CAPE CANAVERAL (CBSMiami) – NASA jumped back into the discussion of global climate change Tuesday with a new study that showed Earth's climate will experience roughly 20 percent more warming than estimates originally stated, despite a recent slowdown.

NASA said the new predictions were based on more detailed calculations of the sensitivity of Earth's climate to factors like greenhouse gas emissions, which help warm the planet.

Global temperatures have risen at a rate of 0.22 degrees Fahrenheit per decade since 1951. But according to NASA, since 1998 the rate slowed to 0.09 per decade, despite an increase in some greenhouse gases like carbon dioxide.

Some studies have since suggested greenhouse gases may not impact Earth as much as previously thought.
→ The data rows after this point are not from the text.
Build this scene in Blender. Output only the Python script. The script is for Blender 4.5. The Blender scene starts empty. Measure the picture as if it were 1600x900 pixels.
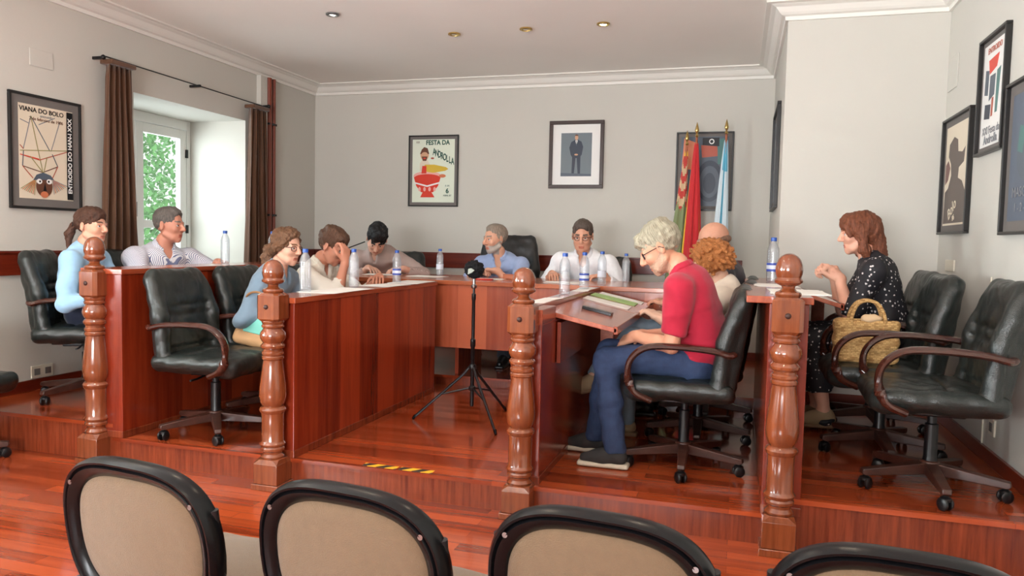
import bpy, bmesh, math, random
import numpy as np
from mathutils import Vector, Matrix
PI = math.pi
C = bpy.context.scene.collection
SC = bpy.context.scene

# ---------------------------------------------------------------- camera
cam_d = bpy.data.cameras.new('camera')
cam = bpy.data.objects.new('camera', cam_d); C.objects.link(cam)
cam_d.sensor_width = 36.0; cam_d.lens = 1185.74 / 1600 * 36; cam_d.clip_start = 0.02; cam_d.clip_end = 200
_X = Vector((0.9581, 0.2863, 0.0219)); _D = Vector((-0.2850, 0.9565, -0.0612))
_X.normalize(); _D = (_D - _D.dot(_X) * _X).normalized(); _U = _X.cross(_D)
cam.matrix_world = Matrix(((_X.x, _U.x, -_D.x, 0), (_X.y, _U.y, -_D.y, 0), (_X.z, _U.z, -_D.z, 1.30), (0, 0, 0, 1)))
SC.camera = cam
SC.view_settings.view_transform = 'Standard'; SC.view_settings.look = 'None'
SC.view_settings.gamma = 1.0; SC.view_settings.use_curve_mapping = False
SC.view_settings.exposure = 0.54

# ---------------------------------------------------------------- world and daylight
W = bpy.data.worlds.new('world'); SC.world = W; W.use_nodes = True
bg = W.node_tree.nodes['Background']; bg.inputs[0].default_value = (0.86, 0.94, 1.0, 1); bg.inputs[1].default_value = 4.0
def area(loc, aim, sx, sy, power, col):
    l = bpy.data.lights.new('daylight', 'AREA'); l.shape = 'RECTANGLE'; l.size = sx; l.size_y = sy; l.energy = power; l.color = col
    o = bpy.data.objects.new('daylight', l); C.objects.link(o); o.location = loc; o.rotation_euler = (Vector(aim) - Vector(loc)).to_track_quat('-Z', 'Y').to_euler(); return o
DAY = (0.86, 0.94, 1.0)      # daylight outside each window of the left wall and outside the rear window
area((-6.3, 4.55, 2.0), (-3.4, 7.0, 1.5), 2.2, 2.0, 95, DAY)
area((-5.55, 1.55, 1.45), (-3.6, 1.9, 4.6), 1.38, 1.38, 460, DAY)
area((-5.55, -1.25, 1.45), (-3.6, -0.6, 4.6), 1.38, 1.38, 460, DAY)
area((-1.4, -3.40, 1.45), (-1.9, -1.4, 4.6), 2.2, 1.38, 400, (0.96, 0.97, 1.0))

# ---------------------------------------------------------------- materials
def lin(c):
    return tuple(((v / 255) / 12.92 if v / 255 <= 0.04045 else ((v / 255 + 0.055) / 1.055) ** 2.4) for v in c) + (1,)
def newmat(name):
    m = bpy.data.materials.new(name); m.use_nodes = True
    nt = m.node_tree; return m, nt, nt.nodes['Principled BSDF']
def plain(name, col, rough=0.5, metal=0.0, coat=0.0, bump=0.0, bscale=60, var=0.0, spec=0.5, sheen=0.0, trans=0.0, alpha=1.0, ior=1.45):
    m, nt, b = newmat(name); N = nt.nodes; L = nt.links
    b.inputs['Base Color'].default_value = lin(col); b.inputs['Roughness'].default_value = rough
    b.inputs['Metallic'].default_value = metal; b.inputs['Coat Weight'].default_value = coat
    b.inputs['Specular IOR Level'].default_value = spec; b.inputs['Sheen Weight'].default_value = sheen
    b.inputs['Transmission Weight'].default_value = trans; b.inputs['Alpha'].default_value = alpha; b.inputs['IOR'].default_value = ior
    if bump or var:
        tc = N.new('ShaderNodeTexCoord'); no = N.new('ShaderNodeTexNoise'); no.inputs['Scale'].default_value = bscale; no.inputs['Detail'].default_value = 4
        L.new(tc.outputs['Object'], no.inputs['Vector'])
        if bump:
            bp = N.new('ShaderNodeBump'); bp.inputs['Strength'].default_value = bump; bp.inputs['Distance'].default_value = 0.01
            L.new(no.outputs['Fac'], bp.inputs['Height']); L.new(bp.outputs['Normal'], b.inputs['Normal'])
        if var:
            n2 = N.new('ShaderNodeTexNoise'); n2.inputs['Scale'].default_value = bscale * 0.12; n2.inputs['Detail'].default_value = 3
            L.new(tc.outputs['Object'], n2.inputs['Vector'])
            mx = N.new('ShaderNodeMix'); mx.data_type = 'RGBA'
            c = lin(col); mx.inputs['A'].default_value = tuple(v * (1 - var) for v in c[:3]) + (1,); mx.inputs['B'].default_value = tuple(min(1, v * (1 + var)) for v in c[:3]) + (1,)
            L.new(n2.outputs['Fac'], mx.inputs['Factor']); L.new(mx.outputs['Result'], b.inputs['Base Color'])
    return m
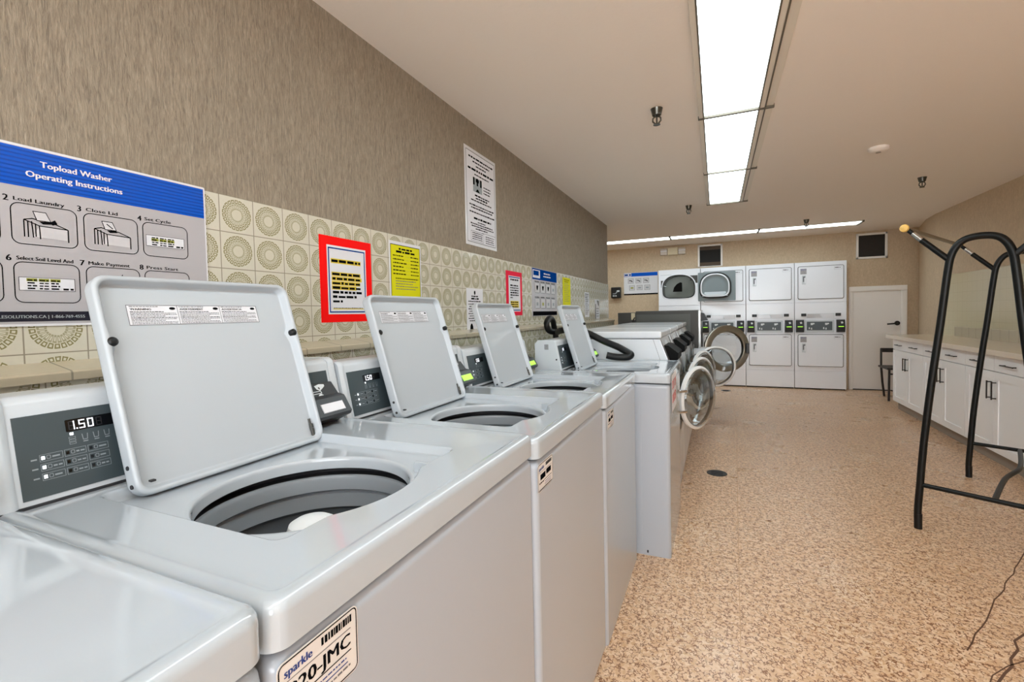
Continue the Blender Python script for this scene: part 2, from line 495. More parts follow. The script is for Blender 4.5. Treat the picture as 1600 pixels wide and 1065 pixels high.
mb = MB(); mb.box(1.915, 2.505, 8.655, 8.70, 0.0, 0.011, M_TOE); mb.build('door_sill', door, smooth=False)

# ------------------------------------------------------------------ ceiling lights
def light(name, x0, x1, y0, y1, label, group, side):
    t = empty(name, ((x0+x1)/2, (y0+y1)/2, H), label=label, category='ceiling light', group=group)
    cx, cy = (x0+x1)/2, (y0+y1)/2
    mb = MB(); mb.box(x0-cx, x1-cx, y0-cy, y1-cy, -0.007, -0.0005, M_LIT, 0.002)
    mb.build('diffuser', t, smooth=False)
    mb = MB(); e = 0.016
    if side == 'y':
        mb.box(x0-cx-0.03, x0-cx, y0-cy, y1-cy, -0.016, 0, M_LFRAME, 0.003)
        mb.box(x1-cx, x1-cx+0.03, y0-cy, y1-cy, -0.016, 0, M_LFRAME, 0.003)
        mb.box(x1-cx+0.036, x1-cx+0.075, y0-cy, y1-cy, -0.010, 0, M_LFRAME, 0.003)
        mb.box(x0-cx-0.034, x1-cx+0.079, y1-cy-0.011, y1-cy+0.011, -0.020, 0, M_LBAR, 0.002)
        for q in (x0-cx-0.003, x1-cx+0.003, x1-cx+0.033): mb.box(q-0.0035, q+0.0035, y0-cy, y1-cy, -0.0175, -0.004, M_LBAR)
    else:
        mb.box(x0-cx, x1-cx, y0-cy-0.02, y0-cy, -0.012, 0, M_LFRAME, 0.003)
        mb.box(x0-cx, x1-cx, y1-cy, y1-cy+0.02, -0.012, 0, M_LFRAME, 0.003)
        mb.box(x1-cx-e, x1-cx+e-0.006, y0-cy-.02, y1-cy+.02, -0.020, 0, M_LBAR, 0.002)
        mb.box(x0-cx-e+2*e, x0-cx+e, y0-cy-.02, y1-cy+.02, -0.014, 0, M_LFRAME, 0.003)
    mb.build('trim_frame', t)
near = ['light panel nearest the camera in the long ceiling strip', 'middle light panel of the long ceiling strip', 'farthest light panel of the long ceiling strip']
for k in range(-1, 5):
    y1 = 5.50-1.233*(k-(-1)) if k >= 0 else 5.50
for k in range(6):
    y1 = 5.49-1.235*k
    light('ceiling_light', -0.062, 0.222, y1-1.228, y1,
          ['farthest lit panel of the long ceiling strip, beyond the second cross bar', 'middle lit panel of the long ceiling strip, between two cross bars',
           'nearest lit panel of the long ceiling strip, cut by the top of the photo',
           'fourth lit panel of the long ceiling strip, just behind the camera', 'fifth lit panel of the long ceiling strip behind the camera',
           'last lit panel of the long ceiling strip near the added rear window'][k], 'lit panels of the long ceiling strip', 'y')
for k in range(4):
    x1 = 1.785-1.222*k
    light('ceiling_light', x1-1.214, x1, 7.575, 7.845,
          ['lit panel above the two right-hand dryer stacks in the back ceiling strip', 'middle lit panel of the back ceiling strip above the left-hand dryers',
           'lit panel of the back ceiling strip above the sign on the back wall', 'end lit panel of the back ceiling strip, inside the alcove'][k], 'lit panels of the back ceiling strip', 'x')

# ------------------------------------------------------------------ sprinklers and detector
def sprinkler():
    t = empty('sprinkler', (0, 0, H), label='', category='sprinkler', group='ceiling sprinklers')
    mb = MB(); mb.lathe([(0.0, 0), (0.034, 0), (0.031, -0.010), (0.025, -0.037), (0.018, -0.042), (0.0, -0.042)], (0, 0, 0), (0, 0, 1), M_SPRK, 24); mb.build('cup', t)
    mb = MB()
    for s in (-1, 1):
        mb.tube([(s*0.008, 0, -0.040), (s*0.021, 0, -0.052), (s*0.022, 0, -0.068), (s*0.008, 0, -0.084), (0, 0, -0.086)], 0.0048, M_SPRK, 8)
    mb.cyl((0, 0, -0.04), (0, 0, -0.084), 0.005, M_SPRK, 8)
    mb.build('frame_arm', t)
    mb = MB(); mb.lathe([(0, -0.085), (0.018, -0.085), (0.020, -0.090), (0, -0.091)], (0, 0, 0), (0, 0, 1), M_SPRK, 16); mb.build('deflector', t)
    return t
sp = sprinkler(); sp.location = (-0.307, 2.793, H); sp['label'] = 'dark ceiling sprinkler left of the long light strip, nearest the camera'
dup(sp, (-0.277, 5.483, H), 'small dark sprinkler left of the far end of the long light strip')
dup(sp, (1.071, 7.124, H), 'small sprinkler hanging just in front of the back light strip')
dup(sp, (1.691, 5.346, H), 'dark sprinkler at the right of the ceiling, past the smoke detector')
mb = MB(); mb.lathe([(0, 0), (0.062, 0), (0.062, -0.018), (0.05, -0.03), (0.026, -0.034), (0, -0.034)], (1.075, 4.19, H), (0, 0, 1), M_CEIL, 32)
mb.lathe([(0.0, -0.0345), (0.016, -0.0345), (0.016, -0.038), (0, -0.038)], (1.075, 4.19, H), (0, 0, 1), M_KICK, 16)
mb.build('smoke_detector', label='small round beige smoke detector on the right half of the ceiling', category='smoke detector')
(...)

The Intergovernmental Panel on Climate Change agreed and slightly lowered the range of Earth's potential warming.

The new research focused on what's called Earth's "transient climate response." This measurement looks at how temperatures will change as carbon dioxide increases until the total amount of carbon dioxide has doubled.

Previous estimates put the transient climate response at anywhere from 1.8 degrees to 2.52 degrees Fahrenheit. According to NASA's new study, the transient climate response is approximately 3.06 degrees and not likely to fall below 2.34 degrees Fahrenheit.

The study focused on looking at how aerosols from natural sources like volcanoes and wildfire combined with manufacturing activities, cars, and energy production interacted. NASA said depending on the make-up of the aerosols, some cause warming and some cause cooling.

According to the study, the Northern Hemisphere will likely see more of an impact from aerosols as most man-made aerosols are released from industrial zones north of the equator and most of Earth's landmasses are in the Northern Hemisphere.

"I kept thinking, we know the Northern Hemisphere has a disproportionate effect, and some pollutants are unevenly distributed," the study's author, climatologist Drew Shindell said. "But we don't take that into account. I wanted to quantify how much the location mattered."

Shindell said that based on his calculations, industrialized countries must reduce greenhouse gas emissions at the higher end of proposed restrictions to avoid the most damaging consequences of climate change.